James Levine is an excellent conductor and pianist, and much the same can be said of Daniel Barenboim. Have they written anything down? Do they have anything in the drawer? It would be interesting to know.
Esa-Pekka Salonen, the conductor of the Los Angeles Philharmonic, composes, and I remember a comment from a critic after Leonard Slatkin opened some concert with one of his own compositions: “Who knew?” Who knew that Maestro Slatkin composed? Indeed.
In my view, if you compose, you’re in the game – really in the musical game. You have your hat in the ring. You have a chance to leave something (besides recordings), to make an enduring mark. Also, composition requires a fair amount of courage.
Artur Schnabel, the great pianist of the first half of the 20th century, composed, and longed to be thought of as a composer, and remembered as a composer. But he never programmed any of his own music. Asked why, he answered, “That would be an abuse of my position” (as one of the leading concert pianists in the world, to whom crowds were drawn).That is a stance of almost unthinkable purity today.
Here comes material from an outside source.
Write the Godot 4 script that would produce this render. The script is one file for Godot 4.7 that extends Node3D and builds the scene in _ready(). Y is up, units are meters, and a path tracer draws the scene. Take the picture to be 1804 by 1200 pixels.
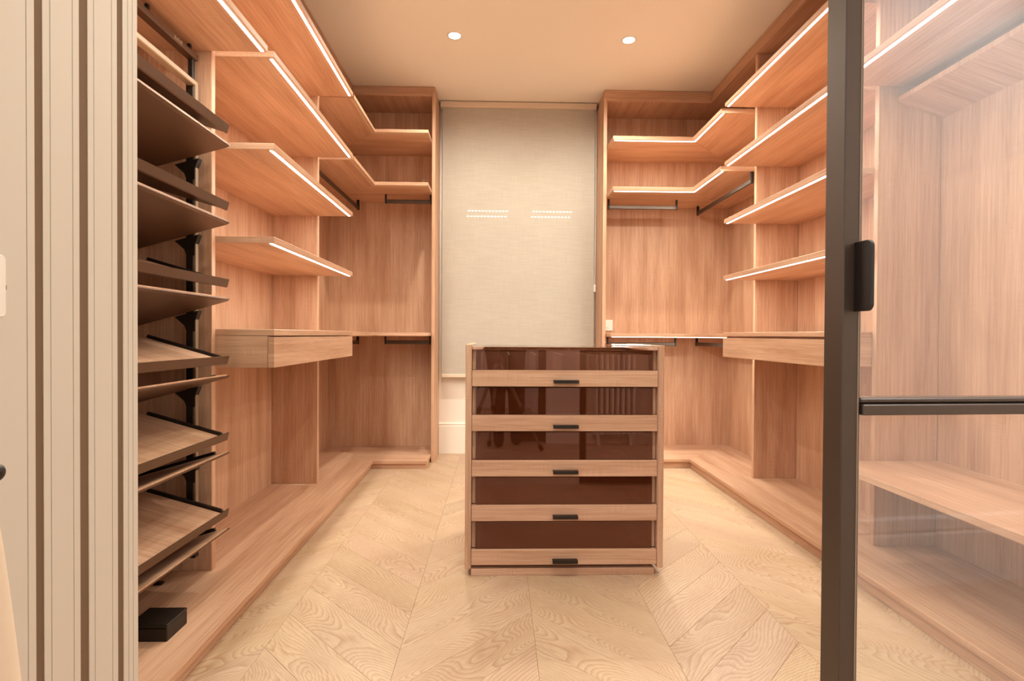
extends Node3D
# A fitted oak dressing room seen through its doorway: lit shelves on both sides, a drawer island, chevron floor.

const EYE := 0.94
const UX := 0.75      # metres of veneer across one texture
const UY := 1.5       # metres of veneer along one texture
var M := {}
var rng := RandomNumberGenerator.new()
var taken := {}
var strip_k := 1.0   # dims the strips of one bay

# ---------------------------------------------------------------- mesh builder
class MB:
	var v := PackedVector3Array()
	var n := PackedVector3Array()
	var t := PackedVector2Array()
	var c := PackedColorArray()
	var xf := Transform3D()
	var off := Vector2()
	var tint := Color(1, 1, 1)
	var su := 0.75
	var sv := 1.5

	func tri(a: Vector3, b: Vector3, d: Vector3, na: Vector3, nb: Vector3, nd: Vector3, ta: Vector2, tb: Vector2, td: Vector2) -> void:
		var A := xf * a
		var B := xf * b
		var D := xf * d
		var NA := (xf.basis * na).normalized()
		var NB := (xf.basis * nb).normalized()
		var ND := (xf.basis * nd).normalized()
		if (B - A).cross(D - A).dot(NA + NB + ND) > 0.0:
			v.append_array([A, D, B]); n.append_array([NA, ND, NB]); t.append_array([ta, td, tb])
		else:
			v.append_array([A, B, D]); n.append_array([NA, NB, ND]); t.append_array([ta, tb, td])
		c.append_array([tint, tint, tint])

	func fan(p: Array, nn: Vector3, uv: Array) -> void:
		for i in range(1, p.size() - 1):
			tri(p[0], p[i], p[i + 1], nn, nn, nn, uv[0], uv[i], uv[i + 1])

	func uvp(p: Vector3, na: int, g: int) -> Vector2:
		var o := [0, 1, 2]
		var a := 0
		var b := 0
		if na == g:
			o.erase(na)
			a = o[0]; b = o[1]
			return Vector2(p[a] / su, p[b] / su) + off
		o.erase(na); o.erase(g)
		a = o[0]
		return Vector2(p[a] / su, p[g] / sv) + off

	func box(lo: Vector3, hi: Vector3, g := 1, ch := 0.0012) -> MB:
		var mid := (lo + hi) / 2.0
		var h := (hi - lo) / 2.0
		ch = minf(ch, minf(h.x, minf(h.y, h.z)) * 0.6)
		var P := func(s: Vector3, ax: int) -> Vector3:
			var r := Vector3()
			for k in 3:
				r[k] = mid[k] + s[k] * (h[k] - (0.0 if k == ax else ch))
			return r
		for a in 3:
			var b := (a + 1) % 3
			var d := (a + 2) % 3
			for s in [-1.0, 1.0]:
				var pts := []
				for q in [[-1.0, -1.0], [1.0, -1.0], [1.0, 1.0], [-1.0, 1.0]]:
					var sg := Vector3()
					sg[a] = s; sg[b] = q[0]; sg[d] = q[1]
					pts.append(P.call(sg, a))
				var nn := Vector3()
				nn[a] = s
				fan(pts, nn, pts.map(func(p): return uvp(p, a, g)))
			if ch <= 0.0:
				continue
			for s in [-1.0, 1.0]:
				for w in [-1.0, 1.0]:
					var e0 := Vector3()
					e0[b] = s; e0[d] = w; e0[a] = -1.0
					var e1 := e0
					e1[a] = 1.0
					var pts := [P.call(e0, b), P.call(e1, b), P.call(e1, d), P.call(e0, d)]
					var nn := Vector3()
					nn[b] = s; nn[d] = w
					fan(pts, nn.normalized(), pts.map(func(p): return uvp(p, b, g)))
		if ch > 0.0:
			for sx in [-1.0, 1.0]:
				for sy in [-1.0, 1.0]:
					for sz in [-1.0, 1.0]:
						var sg := Vector3(sx, sy, sz)
						var pts := [P.call(sg, 0), P.call(sg, 1), P.call(sg, 2)]
						fan(pts, sg.normalized(), pts.map(func(p): return uvp(p, 0, g)))
		return self

	static func inset(poly: PackedVector2Array, d: float) -> PackedVector2Array:
		var out := PackedVector2Array()
		var m := poly.size()
		for i in m:
			var p := poly[i]
			var e0 := (p - poly[(i + m - 1) % m]).normalized()
			var e1 := (poly[(i + 1) % m] - p).normalized()
			var n0 := Vector2(-e0.y, e0.x)
			var n1 := Vector2(-e1.y, e1.x)
			var k := 1.0 + n0.dot(n1)
			out.append(p + (n0 + n1) * d / maxf(k, 0.3))
		return out

	# polygon in (x, z), swept from y0 to y1; grain runs along `dir`
	func sweep(poly_in: PackedVector2Array, y0: float, y1: float, dir := Vector2(0, 1), ch := 0.0012, both := true, smooth := 0.0) -> MB:
		var poly := poly_in
		var area := 0.0
		for i in poly.size():
			area += poly[i].cross(poly[(i + 1) % poly.size()])
		if area < 0.0:
			poly = poly.duplicate()
			poly.reverse()
		var ins := inset(poly, ch) if ch > 0.0 else poly
		var side := Vector2(-dir.y, dir.x)
		var U := func(p: Vector2) -> Vector2: return Vector2(p.dot(side) / su, p.dot(dir) / sv) + off
		var ix := Geometry2D.triangulate_polygon(ins)
		for top in [true, false]:
			var y := y1 if top else y0
			var q := ins if (top or both) else poly
			var nn := Vector3(0, 1 if top else -1, 0)
			for i in range(0, ix.size(), 3):
				var a := q[ix[i]]
				var b := q[ix[i + 1]]
				var d := q[ix[i + 2]]
				tri(Vector3(a.x, y, a.y), Vector3(b.x, y, b.y), Vector3(d.x, y, d.y), nn, nn, nn, U.call(a), U.call(b), U.call(d))
		var run := 0.0
		var m := poly.size()
		var norms := []
		for i in m:
			var e := (poly[(i + 1) % m] - poly[i]).normalized()
			norms.append(Vector2(e.y, -e.x))
		for i in m:
			var j := (i + 1) % m
			var a := poly[i]
			var b := poly[j]
			var n2: Vector2 = norms[i]
			var na: Vector2 = n2
			var nb: Vector2 = n2
			var pv: Vector2 = norms[(i + m - 1) % m]
			var nx: Vector2 = norms[j]
			if smooth > 0.0:
				if pv.dot(n2) > smooth: na = (pv + n2).normalized()
				if nx.dot(n2) > smooth: nb = (nx + n2).normalized()
			var NA := Vector3(na.x, 0, na.y)
			var NB := Vector3(nb.x, 0, nb.y)
			var len := a.distance_to(b)
			var yt := y1 - ch
			var yb := y0 + (ch if both else 0.0)
			var p := [Vector3(a.x, yb, a.y), Vector3(b.x, yb, b.y), Vector3(b.x, yt, b.y), Vector3(a.x, yt, a.y)]
			var uv := []
			for k in 4:
				var w: float = run + (0.0 if k in [0, 3] else len)
				uv.append(Vector2(p[k].y / su, w / sv) + off)
			tri(p[0], p[1], p[2], NA, NB, NB, uv[0], uv[1], uv[2])
			tri(p[0], p[2], p[3], NA, NB, NA, uv[0], uv[2], uv[3])
			if ch > 0.0:
				var ia := ins[i]
				var ib := ins[j]
				for top in ([true, false] if both else [true]):
					var ye := yt if top else yb
					var yo := y1 if top else y0
					var sl := Vector3(n2.x, 1 if top else -1, n2.y).normalized()
					fan([Vector3(a.x, ye, a.y), Vector3(b.x, ye, b.y), Vector3(ib.x, yo, ib.y), Vector3(ia.x, yo, ia.y)], sl, [uv[3], uv[2], uv[2], uv[3]])
			run += len
		return self

	# profile of (radius, height) turned round the y axis
	func lathe(prof: PackedVector2Array, segs := 24, crease := 0.5) -> MB:
		var nr := []
		for i in prof.size() - 1:
			var e := prof[i + 1] - prof[i]
			nr.append(Vector2(e.y, -e.x).normalized())
		for i in prof.size() - 1:
			var n0: Vector2 = nr[i]
			var a0: Vector2 = n0
			var b0: Vector2 = n0
			if i > 0 and nr[i - 1].dot(n0) > crease: a0 = (n0 + nr[i - 1]).normalized()
			if i + 2 < prof.size() and nr[i + 1].dot(n0) > crease: b0 = (n0 + nr[i + 1]).normalized()
			for s in segs:
				var t0 := TAU * s / segs
				var t1 := TAU * (s + 1) / segs
				var d0 := Vector3(cos(t0), 0, sin(t0))
				var d1 := Vector3(cos(t1), 0, sin(t1))
				var A := d0 * prof[i].x + Vector3(0, prof[i].y, 0)
				var B := d1 * prof[i].x + Vector3(0, prof[i].y, 0)
				var D := d1 * prof[i + 1].x + Vector3(0, prof[i + 1].y, 0)
				var E := d0 * prof[i + 1].x + Vector3(0, prof[i + 1].y, 0)
				var up := Vector3(0, 1, 0)
				var z := Vector2(t0, prof[i].y)
				if prof[i].x > 1e-6:
					tri(A, B, D, d0 * a0.x + up * a0.y, d1 * a0.x + up * a0.y, d1 * b0.x + up * b0.y, z, z, z)
				if prof[i + 1].x > 1e-6:
					tri(A, D, E, d0 * a0.x + up * a0.y, d1 * b0.x + up * b0.y, d0 * b0.x + up * b0.y, z, z, z)
		return self

	# a round bar through points
	func tube(pts: PackedVector3Array, r0: float, r1: float, segs := 8) -> MB:
		var m := pts.size()
		var rings := []
		var prev := Vector3(0.31, 0.2, 0.93)
		for i in m:
			var d := (pts[mini(i + 1, m - 1)] - pts[maxi(i - 1, 0)]).normalized()
			var a := (prev - d * prev.dot(d)).normalized()
			prev = a
			var b := d.cross(a)
			var r := lerpf(r0, r1, float(i) / (m - 1))
			var ring := []
			for s in segs:
				var w := a * cos(TAU * s / segs) + b * sin(TAU * s / segs)
				ring.append([pts[i] + w * r, w])
			rings.append(ring)
		var z := Vector2()
		for i in m - 1:
			for s in segs:
				var q := (s + 1) % segs
				var A = rings[i][s]; var B = rings[i][q]; var D = rings[i + 1][q]; var E = rings[i + 1][s]
				tri(A[0], B[0], D[0], A[1], B[1], D[1], z, z, z)
				tri(A[0], D[0], E[0], A[1], D[1], E[1], z, z, z)
		for i in [0, m - 1]:
			var d := (pts[1] - pts[0]) * -1.0 if i == 0 else pts[m - 1] - pts[m - 2]
			for s in range(1, segs - 1):
				tri(rings[i][0][0], rings[i][s][0], rings[i][s + 1][0], d, d, d, z, z, z)
		return self

	func mesh() -> ArrayMesh:
		var a := []
		a.resize(Mesh.ARRAY_MAX)
		a[Mesh.ARRAY_VERTEX] = v
		a[Mesh.ARRAY_NORMAL] = n
		a[Mesh.ARRAY_TEX_UV] = t
		a[Mesh.ARRAY_COLOR] = c
		var m := ArrayMesh.new()
		m.add_surface_from_arrays(Mesh.PRIMITIVE_TRIANGLES, a)
		return m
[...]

Mr. Maazel is not shy, and he was not even shy about giving a violin recital in Carnegie Hall a few seasons back. At the time, I said that this was a bit of an abuse of his position: He was able to schedule that violin recital because he was a renowned conductor. But I also said: So what? People wanted to hear him – they voted with their ticket-buying dollars – and it was interesting to hear him (once). No one was forced to attend.
Furthermore, I long ago abandoned the absurd belief that the music business is a meritocracy. All sorts of factors come into play. If it’s a meritocracy you’re interested in, turn to sports.
And now to filthy lucre: Mr. Maazel paid for part of his opera production. Why is that not to be applauded? Why is that to be condemned? He put his money where his mouth was (or pen was). If he hadn’t paid something, criticism might have been more severe: Think of the money this egotist caused them to waste! It was reported that Mr. Maazel had the sets for “1984” built in Canada, to spare Covent Garden the burden of building them. Score one for efficiency.
In addition, several critics complained that “1984” bumped some operas that are more deserving – that it cut to the front of the line. Well, who determines what the line is? Administrators? Critics? The public? I like something that Michael Tanner said. He absolutely trashed “1984” in his Spectator review, but he also noted the “tut-tutting” surrounding Mr. Maazel and his money. “I don’t really see why” anyone was agitated, “considering the number of foolish or fairly disgraceful things that [Covent Garden] gets up to anyway.”
Exactly. That applies to a lot of other houses, too.
We saw considerable churlishness here in New York when the Met put on Alfano’s “Cyrano de Bergerac” for the superstar tenor Placido Domingo. Critics groused about what operas have been excluded from the Met stage: “Gee, they did that abominable ‘Cyrano,’ when they could have done X.” Well, everyone has an X, and a Y, and a Z, and a dozen other letters. This was like upbraiding an author for not writing a different kind of book.
As it is good to be king, it is good to be a top-flight conductor. In March, to celebrate his 75th birthday, Mr. Maazel conducted the New York Philharmonic in a concert of his own music – just one concert, out of the hundreds he conducts. Was that “vain”? If so, it served the public, too. I was curious to hear his music – and, to repeat once more, this is apart from ultimate artistic judgments.
I say, the more composition the better. And the shorter the distance between the composer and the performer the better. And if the composer happens to be able to chip in some dough – let him.
Meanwhile, does James Levine, or Daniel Barenboim, have something to share with us? If not a full-scale opera, maybe a piano prelude, or a polka? I’d be game to hear it.